Eines der ersten in der Meteorologie verwendeten Messgeräte ist der
vom Meteorologen Gustav Hellmann im Jahr 1886 entwickelte und nach
ihm benannte Hellmann-Regenmesser. Dieser besteht aus einer
kreisrunden und horizontal ausgerichteten Auffangfläche mit einer
Größe von 200 Quadratzentimeter. Anschließend gelangen die
aufgefangenen Regentropfen durch einen Trichter in einen darunter
liegenden Auffangbehälter. Mit Hilfe eines geeichten Messglases kann
dann die gefallene Regenmenge in "Liter pro Quadratmeter" oder in
"Millimeter Wassersäule" angegeben werden.
Die Nachteile dieser Methode sind einerseits das tägliche manuelle
Entleeren des Auffangbehälters sowie eine begrenzte Messgenauigkeit.
Eine Weiterentwicklung dieser Methode stellt die Kippwaage dar. Dabei
ist der Aufbau des Messgerätes analog zum Regenmesser nach Hellmann.
Der einzige Unterschied besteht in der Messmethode. Unterhalb des
Trichters befinden sich in diesem Fall zwei gegenüberliegende
Kammern, die durch eine senkrechte Wand getrennt sind und nach außen
hin flach zulaufen.
Dieses Gebilde ist so befestigt, dass es nach rechts und nach links
kippen kann (ähnlich einer normalen Wippe). Dadurch gelangen die
aufgefangenen Tropfen solange in eine Kammer bis diese kurz vor dem
Überlaufen zu schwer wird und zur Seite umkippt. Dadurch entleert
sich die Kammer und die gegenüber liegende Kammer kann sich füllen.
Dabei wird die Anzahl der einzelnen Wippenschläge automatisch
registriert, wodurch bei bekannter Kammergröße auf die gefallene
Niederschlagsmenge geschlossen werden kann.

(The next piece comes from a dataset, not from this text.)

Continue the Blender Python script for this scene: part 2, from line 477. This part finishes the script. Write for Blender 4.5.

Um bei dieser als auch bei der Hellmann Variante festen Niederschlag
messen zu können, muss eine Heizung eingebaut werden, damit der
aufgefangene Hagel, Graupel oder Schnee zuvor in die flüssige Phase
übergeht.
Ein weiteres Messverfahren stellt das Wägeprinzip dar. Hier gelangt
der aufgefangene Niederschlag über den Trichter ebenfalls in einen
Behälter. Bei dieser Methode wird jedoch nicht das Volumen gemessen,
sondern mittels einer empfindlichen elektronischen Waage das Gewicht
des Wassers. Da ein Kubikzentimeter Wasser genau ein Gramm wiegt,
kann daraus direkt die Niederschlagsmenge ermittelt werden. Bei einer
hohen zeitlichen Auflösung ermöglicht dieses Verfahren zudem die
Bestimmung der Niederschlagsintensität. Darüber hinaus kann mit Hilfe
des Wägeprinzips fester Niederschlag direkt erfasst werden.

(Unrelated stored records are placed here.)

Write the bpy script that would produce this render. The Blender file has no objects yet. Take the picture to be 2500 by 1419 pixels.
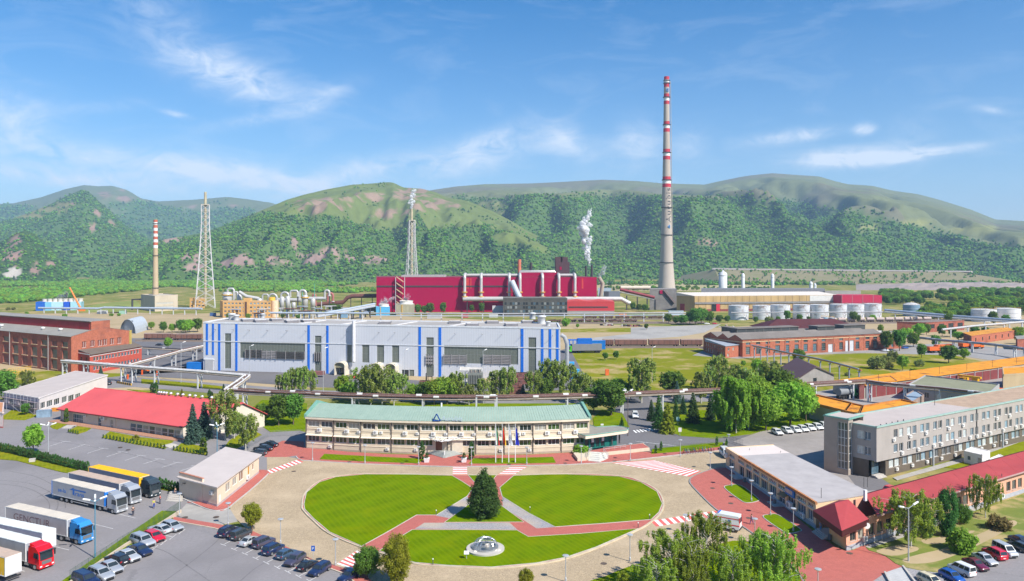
import bpy,math,random
import numpy as np
from mathutils import Vector,Matrix,noise
R=math.radians
rnd=random.Random(7)
sc=bpy.context.scene
C=sc.collection
# ---------------------------------------------------------------- camera
F,HC,YH,CX=1850.0,50.0,640.0,1250.0 # focal length, horizon and centre in photo pixels, camera height in metres
cd=bpy.data.cameras.new('camera');cam=bpy.data.objects.new('camera',cd);C.objects.link(cam)
cd.sensor_width=36;cd.lens=36*F/2500;cd.shift_y=-(709.5-YH)/2500
cd.clip_start=1;cd.clip_end=60000
cam.location=(0,0,HC);cam.rotation_euler=(R(90),0,0)
sc.camera=cam
# ---------------------------------------------------------------- sun and sky
SUN_AZ,SUN_EL=R(130),R(44) # clockwise from +Y
sdir=Vector((math.sin(SUN_AZ)*math.cos(SUN_EL),math.cos(SUN_AZ)*math.cos(SUN_EL),math.sin(SUN_EL)))
sl=bpy.data.lights.new('sun','SUN');sl.energy=4.6;sl.angle=R(0.53);sl.color=(1,.95,.86)
so=bpy.data.objects.new('sun',sl);C.objects.link(so)
so.rotation_euler=sdir.to_track_quat('Z','Y').to_euler();so.location=(200,-200,600)
sc.view_settings.view_transform='Standard';sc.view_settings.look='None'
sc.view_settings.exposure=0.72;sc.view_settings.gamma=1
W=bpy.data.worlds.new('World');sc.world=W;W.use_nodes=True
sc.cycles.use_denoising=True;sc.cycles.max_bounces=7;sc.cycles.diffuse_bounces=4;sc.cycles.glossy_bounces=2
sc.cycles.transmission_bounces=4;sc.cycles.transparent_max_bounces=10;sc.cycles.volume_bounces=0
sc.cycles.use_adaptive_sampling=True;sc.cycles.adaptive_threshold=.02;sc.cycles.caustics_reflective=False
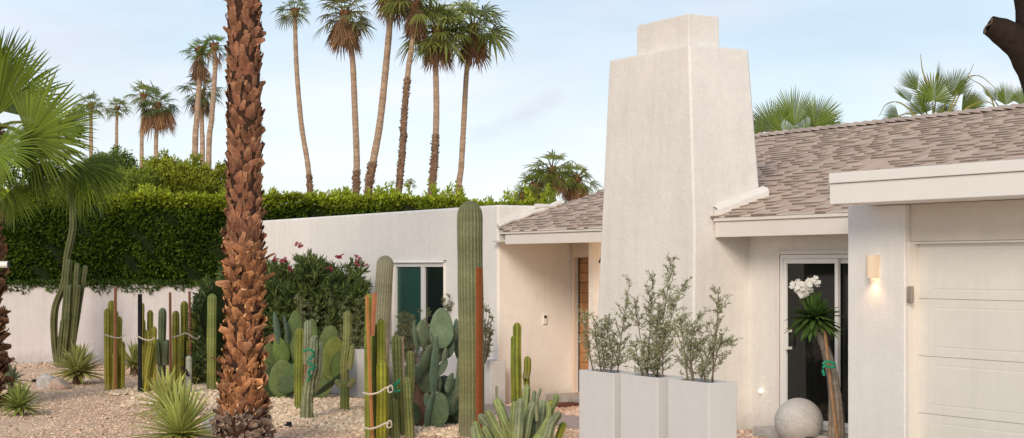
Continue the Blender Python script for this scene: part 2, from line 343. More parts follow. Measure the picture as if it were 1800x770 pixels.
# gable walls
g = G()
for u in (uK-.01, U0):
    g = G(); g.add([H(11.7, u, 2.4), H(18.6, u, 2.4), H(RV, u, RIDZ-.09)], [(0, 1, 2)]); hp('gable_wall', g, M['stucco'])
def shingles(g, u0, u1, ev, ez, rtop):
    e_ = .12; i = 0; r_ = -.03
    while r_ < rtop:
        u = u0-random.random()*.2; hi = random.random() < .5
        while u < u1:
            w_ = random.uniform(.10, .27); a, b_ = max(u, u0), min(u+w_, u1-max(0, 11.03-(ev+r_))*1.55); u += w_; hi = random.random() < (.25 if hi else .7)
            if b_-a < .01: continue
            th = .026 if hi else .008; r1 = min(r_+e_+.05, rtop+.02)
            tone = random.uniform(.92, 1.10)*(1.0 if hi else .96)
            c = np.array(random.choice([(.60, .47, .38), (.61, .475, .385), (.585, .47, .39), (.61, .495, .405), (.57, .45, .37)]))*tone
            j = random.uniform(-.002, .002); z0 = ez+(r_+j)/3; z1 = ez+r1/3
            V = [H(ev+r_+j, a, z0+.004), H(ev+r_+j, b_, z0+.004), H(ev+r_+j, a, z0+th), H(ev+r_+j, b_, z0+th), H(ev+r1, a, z1+.004), H(ev+r1, b_, z1+.004)]
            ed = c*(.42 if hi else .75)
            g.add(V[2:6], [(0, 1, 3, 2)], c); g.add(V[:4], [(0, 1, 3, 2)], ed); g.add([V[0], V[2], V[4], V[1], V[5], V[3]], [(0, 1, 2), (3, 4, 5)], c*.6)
        r_ += e_; i += 1
g = G(); shingles(g, U0-.3, CL, EV, EZ, 4.18); shingles(g, CL, uK-.006, LV, LZ, 4.42)
hp('shingle_courses', g, M['shingle'], parent=roof)
g = G(); u = U0-.3
while u < uK:                                   # ridge caps, overlapping
    c = np.array((.52, .42, .36))*random.uniform(.8, 1.1); th = .03; w_ = .16
    V = [];
    for (uu, h) in ((u, .016), (u+.23, .045)):
        V += [H(RV-w_, uu, RIDZ-w_/3+h), H(RV, uu, RIDZ+h+.01), H(RV+w_, uu, RIDZ-w_/3+h)]
    V += [H(RV-w_, u+.23, RIDZ-w_/3+.008), H(RV, u+.23, RIDZ+.0), H(RV+w_, u+.23, RIDZ-w_/3+.008)]
    g.add(V, [(0, 1, 4, 3), (1, 2, 5, 4), (3, 4, 7, 6), (4, 5, 8, 7)], c); u += .19
hp('ridge_cap', g, M['shingle'], parent=roof)
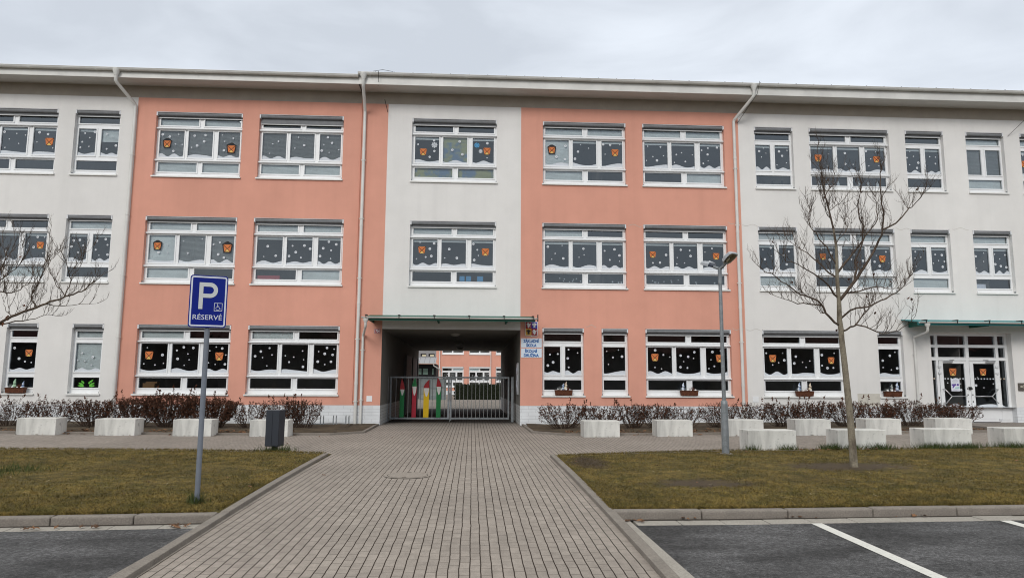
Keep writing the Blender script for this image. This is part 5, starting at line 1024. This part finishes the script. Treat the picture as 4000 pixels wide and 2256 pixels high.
TR = {'R1': [(6.44, 11.95, 2.9), (6.52, 11.91, 3.01), (6.66, 11.87, 3.2), (6.74, 11.83, 3.32), (6.85, 11.79, 3.5), (6.99, 11.75, 3.74), (7.08, 11.71, 3.95), (7.13, 11.67, 4.11), (7.14, 11.64, 4.3), (7.1, 11.6, 4.56), (7.07, 11.56, 4.84), (7.06, 11.52, 5.09), (7.07, 11.48, 5.2)],
'R2': [(6.68, 11.87, 3.21), (6.76, 11.9, 3.46), (6.78, 11.97, 3.63), (6.91, 11.98, 3.88), (7.0, 11.99, 4.08), (7.14, 12.0, 4.23), (7.27, 12.01, 4.41), (7.27, 12.02, 4.69), (7.25, 12.03, 4.84)],
'R3': [(7.13, 11.67, 4.12), (7.4, 11.7, 4.25), (7.68, 11.78, 4.51), (7.78, 11.81, 4.57), (7.93, 11.76, 4.74), (8.03, 11.72, 4.86)],
'R4': [(6.42, 11.95, 3.38), (6.59, 11.97, 3.58), (6.76, 12.0, 3.76), (6.96, 12.02, 3.99), (7.0, 12.04, 4.29), (6.95, 12.07, 4.54), (6.97, 12.09, 4.75), (7.05, 12.11, 4.99), (7.06, 12.14, 5.17)],
'R5': [(6.5, 11.92, 2.98), (6.72, 12.0, 3.06), (6.97, 12.04, 3.12), (7.28, 12.09, 3.18), (7.55, 12.13, 3.15), (7.74, 12.18, 3.18)],
'R6': [(6.44, 11.95, 2.58), (6.57, 11.85, 2.72), (6.74, 11.75, 2.76), (6.9, 11.66, 2.82), (7.04, 11.56, 2.89), (7.18, 11.46, 2.99), (7.25, 11.36, 3.09), (7.29, 11.27, 3.22), (7.34, 11.17, 3.36)],
'R7': [(6.45, 11.95, 2.36), (6.55, 11.84, 2.43), (6.59, 11.73, 2.46), (6.69, 11.62, 2.42), (6.81, 11.51, 2.33), (6.93, 11.4, 2.29), (7.06, 11.29, 2.33), (7.13, 11.18, 2.41), (7.23, 11.07, 2.56)],
'R8': [(6.59, 11.75, 2.45), (6.81, 11.95, 2.6), (7.11, 12.25, 2.77), (7.36, 12.5, 2.95)],
'L1': [(6.42, 11.95, 2.46), (6.23, 11.91, 2.6), (6.11, 11.86, 2.74), (5.98, 11.82, 2.88), (5.82, 11.78, 2.93), (5.63, 11.73, 2.97), (5.45, 11.69, 3.09), (5.27, 11.65, 3.18), (5.09, 11.6, 3.31), (4.95, 11.56, 3.32), (4.83, 11.52, 3.42)],
'L2': [(6.42, 11.95, 2.95), (6.27, 11.88, 3.08), (6.14, 11.81, 3.19), (5.97, 11.75, 3.29), (5.77, 11.68, 3.38), (5.55, 11.61, 3.48), (5.31, 11.54, 3.51), (5.14, 11.47, 3.66)],
'L3': [(6.42, 11.95, 3.28), (6.37, 12.1, 3.4), (6.33, 12.25, 3.55), (6.2, 12.4, 3.75), (6.1, 12.54, 3.9), (6.0, 12.69, 4.05), (5.9, 12.84, 4.19)],
'L4': [(6.43, 11.95, 3.52), (6.29, 11.94, 3.76), (6.19, 11.93, 3.91), (6.07, 11.92, 4.1), (5.97, 11.91, 4.19), (5.93, 11.91, 4.34), (5.98, 11.9, 4.49)],
'L5': [(6.06, 11.85, 2.8), (5.9, 11.95, 2.83), (5.75, 12.1, 2.85), (5.6, 12.3, 2.96), (5.45, 12.5, 3.07)], 'L6': [(6.18, 11.9, 2.65), (6.08, 11.93, 2.67), (6.0, 11.95, 2.81)],
'U1': [(6.43, 11.95, 3.91), (6.59, 12.01, 4.08), (6.73, 12.08, 4.24), (6.73, 12.14, 4.41), (6.81, 12.2, 4.47)], 'U2': [(6.37, 11.95, 4.36), (6.2, 11.8, 4.45), (6.06, 11.6, 4.5), (5.9, 11.4, 4.7)],
'U3': [(6.34, 11.95, 4.51), (6.53, 12.07, 4.64), (6.75, 12.19, 4.72)], 'U4': [(6.28, 11.95, 4.78), (6.45, 12.1, 4.97), (6.6, 12.3, 5.06), (6.75, 12.45, 5.35)]}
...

Alle diese Messmethoden zeigen allerdings Schwächen bei starken oder
böigen Winden. Dies führt dazu, dass die Regentropfen nicht senkrecht
auf die Auffangfläche fallen, sondern unter einem bestimmten Winkel
oder darüber hinweg geweht werden. Infolgedessen wird eine zu geringe
Menge registriert.
Eine der modernsten und zukunftsträchtigsten Techniken zur
flächendeckenden Niederschlagsmessung stellt das Regenradar dar, was
an dieser Stelle aber nicht näher erläutert werden soll.
Nun heißt es beim nächsten Niederschlagsereignis Daumen drücken, dass
bei der deutschlandweit begrenzten Anzahl an Messstationen auch das
nächste kleinräumige Gewitter über eine Messstation hinwegzieht.